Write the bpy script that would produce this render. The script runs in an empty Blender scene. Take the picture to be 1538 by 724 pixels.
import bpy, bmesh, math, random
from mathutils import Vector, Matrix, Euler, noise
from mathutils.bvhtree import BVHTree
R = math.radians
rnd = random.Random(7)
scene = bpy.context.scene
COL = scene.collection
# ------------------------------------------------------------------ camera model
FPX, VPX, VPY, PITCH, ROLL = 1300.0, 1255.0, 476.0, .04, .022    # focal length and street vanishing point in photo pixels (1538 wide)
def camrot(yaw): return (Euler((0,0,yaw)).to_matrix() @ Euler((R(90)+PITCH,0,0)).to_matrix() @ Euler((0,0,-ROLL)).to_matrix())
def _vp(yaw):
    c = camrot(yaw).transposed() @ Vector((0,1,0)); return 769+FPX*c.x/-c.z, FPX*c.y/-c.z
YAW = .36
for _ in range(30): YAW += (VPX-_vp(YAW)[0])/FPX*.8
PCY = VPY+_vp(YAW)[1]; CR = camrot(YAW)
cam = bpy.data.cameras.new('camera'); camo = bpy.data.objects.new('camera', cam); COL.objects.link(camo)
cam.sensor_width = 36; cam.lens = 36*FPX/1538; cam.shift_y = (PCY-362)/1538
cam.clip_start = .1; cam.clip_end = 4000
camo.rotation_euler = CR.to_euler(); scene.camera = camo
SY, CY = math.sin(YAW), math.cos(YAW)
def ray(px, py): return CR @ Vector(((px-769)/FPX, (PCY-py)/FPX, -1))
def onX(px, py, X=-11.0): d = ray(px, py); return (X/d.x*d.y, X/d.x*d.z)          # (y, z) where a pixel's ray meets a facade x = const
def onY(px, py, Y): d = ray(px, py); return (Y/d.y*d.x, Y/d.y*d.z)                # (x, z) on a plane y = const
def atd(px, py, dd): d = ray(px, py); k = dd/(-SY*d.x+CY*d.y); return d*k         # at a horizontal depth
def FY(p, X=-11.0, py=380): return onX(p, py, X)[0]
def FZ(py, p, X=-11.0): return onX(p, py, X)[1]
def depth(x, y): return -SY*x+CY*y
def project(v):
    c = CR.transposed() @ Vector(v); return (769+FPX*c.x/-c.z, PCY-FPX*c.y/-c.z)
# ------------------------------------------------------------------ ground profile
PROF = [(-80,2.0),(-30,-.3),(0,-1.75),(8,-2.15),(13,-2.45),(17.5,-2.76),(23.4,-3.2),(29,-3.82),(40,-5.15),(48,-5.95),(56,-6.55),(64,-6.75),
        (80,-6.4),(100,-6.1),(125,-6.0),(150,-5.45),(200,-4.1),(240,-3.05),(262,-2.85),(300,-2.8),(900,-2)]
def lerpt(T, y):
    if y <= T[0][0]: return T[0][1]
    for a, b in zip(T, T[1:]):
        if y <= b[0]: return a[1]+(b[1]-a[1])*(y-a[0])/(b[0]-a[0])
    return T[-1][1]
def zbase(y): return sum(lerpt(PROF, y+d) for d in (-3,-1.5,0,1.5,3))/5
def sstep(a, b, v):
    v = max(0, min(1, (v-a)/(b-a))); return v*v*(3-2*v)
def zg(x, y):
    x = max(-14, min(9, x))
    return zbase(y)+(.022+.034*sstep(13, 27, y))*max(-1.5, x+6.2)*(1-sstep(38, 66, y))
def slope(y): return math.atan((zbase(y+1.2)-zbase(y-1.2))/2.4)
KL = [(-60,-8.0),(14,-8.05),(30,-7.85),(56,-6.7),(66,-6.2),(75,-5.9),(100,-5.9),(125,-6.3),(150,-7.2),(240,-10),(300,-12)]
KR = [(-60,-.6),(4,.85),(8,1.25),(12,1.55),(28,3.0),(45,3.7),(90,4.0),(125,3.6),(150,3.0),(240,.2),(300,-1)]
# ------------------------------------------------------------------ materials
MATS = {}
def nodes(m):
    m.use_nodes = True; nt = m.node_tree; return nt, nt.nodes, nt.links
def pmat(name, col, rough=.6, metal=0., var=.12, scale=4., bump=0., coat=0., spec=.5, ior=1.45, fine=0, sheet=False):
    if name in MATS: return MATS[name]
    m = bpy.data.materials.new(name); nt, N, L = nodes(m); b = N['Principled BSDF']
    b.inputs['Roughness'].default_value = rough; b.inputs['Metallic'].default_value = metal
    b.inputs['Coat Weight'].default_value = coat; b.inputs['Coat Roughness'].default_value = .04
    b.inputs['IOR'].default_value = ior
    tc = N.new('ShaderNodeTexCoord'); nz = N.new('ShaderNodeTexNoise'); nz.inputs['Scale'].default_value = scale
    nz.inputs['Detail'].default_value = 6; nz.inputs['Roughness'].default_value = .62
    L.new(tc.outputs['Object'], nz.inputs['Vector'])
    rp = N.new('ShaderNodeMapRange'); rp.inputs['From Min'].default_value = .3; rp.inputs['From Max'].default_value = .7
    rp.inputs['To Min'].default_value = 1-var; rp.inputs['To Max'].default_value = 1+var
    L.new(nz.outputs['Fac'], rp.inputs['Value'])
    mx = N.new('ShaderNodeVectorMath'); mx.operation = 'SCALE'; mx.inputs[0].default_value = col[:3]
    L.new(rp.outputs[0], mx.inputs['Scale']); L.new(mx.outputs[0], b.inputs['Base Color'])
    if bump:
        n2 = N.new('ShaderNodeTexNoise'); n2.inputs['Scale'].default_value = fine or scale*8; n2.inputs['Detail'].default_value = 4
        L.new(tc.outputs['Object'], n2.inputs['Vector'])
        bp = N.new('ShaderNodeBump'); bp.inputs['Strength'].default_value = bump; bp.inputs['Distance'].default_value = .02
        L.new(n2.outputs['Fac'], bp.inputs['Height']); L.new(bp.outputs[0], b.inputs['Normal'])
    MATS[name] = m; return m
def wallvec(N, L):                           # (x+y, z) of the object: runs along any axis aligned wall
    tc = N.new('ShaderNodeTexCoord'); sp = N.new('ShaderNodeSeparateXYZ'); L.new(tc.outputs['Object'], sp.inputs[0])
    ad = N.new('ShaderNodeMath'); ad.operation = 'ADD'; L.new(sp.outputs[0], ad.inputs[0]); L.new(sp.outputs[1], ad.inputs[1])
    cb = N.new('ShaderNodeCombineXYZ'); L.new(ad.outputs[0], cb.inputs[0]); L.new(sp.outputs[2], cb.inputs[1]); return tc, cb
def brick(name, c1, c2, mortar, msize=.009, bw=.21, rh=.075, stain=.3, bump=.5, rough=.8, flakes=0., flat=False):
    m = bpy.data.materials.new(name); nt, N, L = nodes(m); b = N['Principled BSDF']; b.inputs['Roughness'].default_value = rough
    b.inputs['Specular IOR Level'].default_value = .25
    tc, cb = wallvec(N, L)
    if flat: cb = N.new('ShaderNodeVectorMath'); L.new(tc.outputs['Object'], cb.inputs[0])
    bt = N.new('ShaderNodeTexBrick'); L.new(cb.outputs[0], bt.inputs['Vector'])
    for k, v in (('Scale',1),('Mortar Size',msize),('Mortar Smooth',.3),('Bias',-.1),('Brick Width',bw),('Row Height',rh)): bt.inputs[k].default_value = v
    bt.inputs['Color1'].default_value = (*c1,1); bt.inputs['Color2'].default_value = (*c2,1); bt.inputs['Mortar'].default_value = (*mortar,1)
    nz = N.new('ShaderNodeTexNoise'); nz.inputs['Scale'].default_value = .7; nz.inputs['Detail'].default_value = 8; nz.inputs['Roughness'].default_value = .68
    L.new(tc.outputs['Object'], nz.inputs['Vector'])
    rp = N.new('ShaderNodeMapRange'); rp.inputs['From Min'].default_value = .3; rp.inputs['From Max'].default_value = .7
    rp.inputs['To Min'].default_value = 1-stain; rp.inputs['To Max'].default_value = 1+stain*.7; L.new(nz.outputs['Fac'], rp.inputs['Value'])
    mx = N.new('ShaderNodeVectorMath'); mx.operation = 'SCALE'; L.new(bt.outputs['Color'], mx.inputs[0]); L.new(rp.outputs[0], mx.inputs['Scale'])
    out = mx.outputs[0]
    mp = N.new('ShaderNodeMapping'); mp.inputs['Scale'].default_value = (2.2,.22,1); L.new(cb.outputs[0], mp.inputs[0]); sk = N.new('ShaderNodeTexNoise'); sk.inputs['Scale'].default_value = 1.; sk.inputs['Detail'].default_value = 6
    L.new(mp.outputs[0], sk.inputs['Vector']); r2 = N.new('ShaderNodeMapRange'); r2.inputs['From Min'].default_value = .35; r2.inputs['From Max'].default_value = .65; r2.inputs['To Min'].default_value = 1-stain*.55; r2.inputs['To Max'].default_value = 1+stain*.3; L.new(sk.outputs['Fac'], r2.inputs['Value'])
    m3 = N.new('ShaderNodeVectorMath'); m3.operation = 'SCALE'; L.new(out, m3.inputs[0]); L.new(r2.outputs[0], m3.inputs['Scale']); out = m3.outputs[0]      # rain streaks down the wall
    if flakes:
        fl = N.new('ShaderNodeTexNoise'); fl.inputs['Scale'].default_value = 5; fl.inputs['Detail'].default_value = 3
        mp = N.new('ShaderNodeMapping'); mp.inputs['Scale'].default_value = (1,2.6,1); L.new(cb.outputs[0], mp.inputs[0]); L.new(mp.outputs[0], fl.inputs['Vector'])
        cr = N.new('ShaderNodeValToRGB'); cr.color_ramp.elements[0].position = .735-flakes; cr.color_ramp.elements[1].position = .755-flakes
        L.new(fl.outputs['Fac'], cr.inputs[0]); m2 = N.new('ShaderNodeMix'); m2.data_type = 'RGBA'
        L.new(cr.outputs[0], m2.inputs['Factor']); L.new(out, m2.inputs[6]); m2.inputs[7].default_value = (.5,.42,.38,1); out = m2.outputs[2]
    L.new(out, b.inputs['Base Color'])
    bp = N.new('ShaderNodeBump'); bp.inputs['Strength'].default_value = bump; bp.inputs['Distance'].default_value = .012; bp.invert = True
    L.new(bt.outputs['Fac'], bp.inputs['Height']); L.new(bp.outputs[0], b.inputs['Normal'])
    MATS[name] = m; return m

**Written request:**
Show the lines from the data above that contain the string "pixels".

**Task answer:**
Write the bpy script that would produce this render. The script runs in an empty Blender scene. Take the picture to be 1538 by 724 pixels.
FPX, VPX, VPY, PITCH, ROLL = 1300.0, 1255.0, 476.0, .04, .022    # focal length and street vanishing point in photo pixels (1538 wide)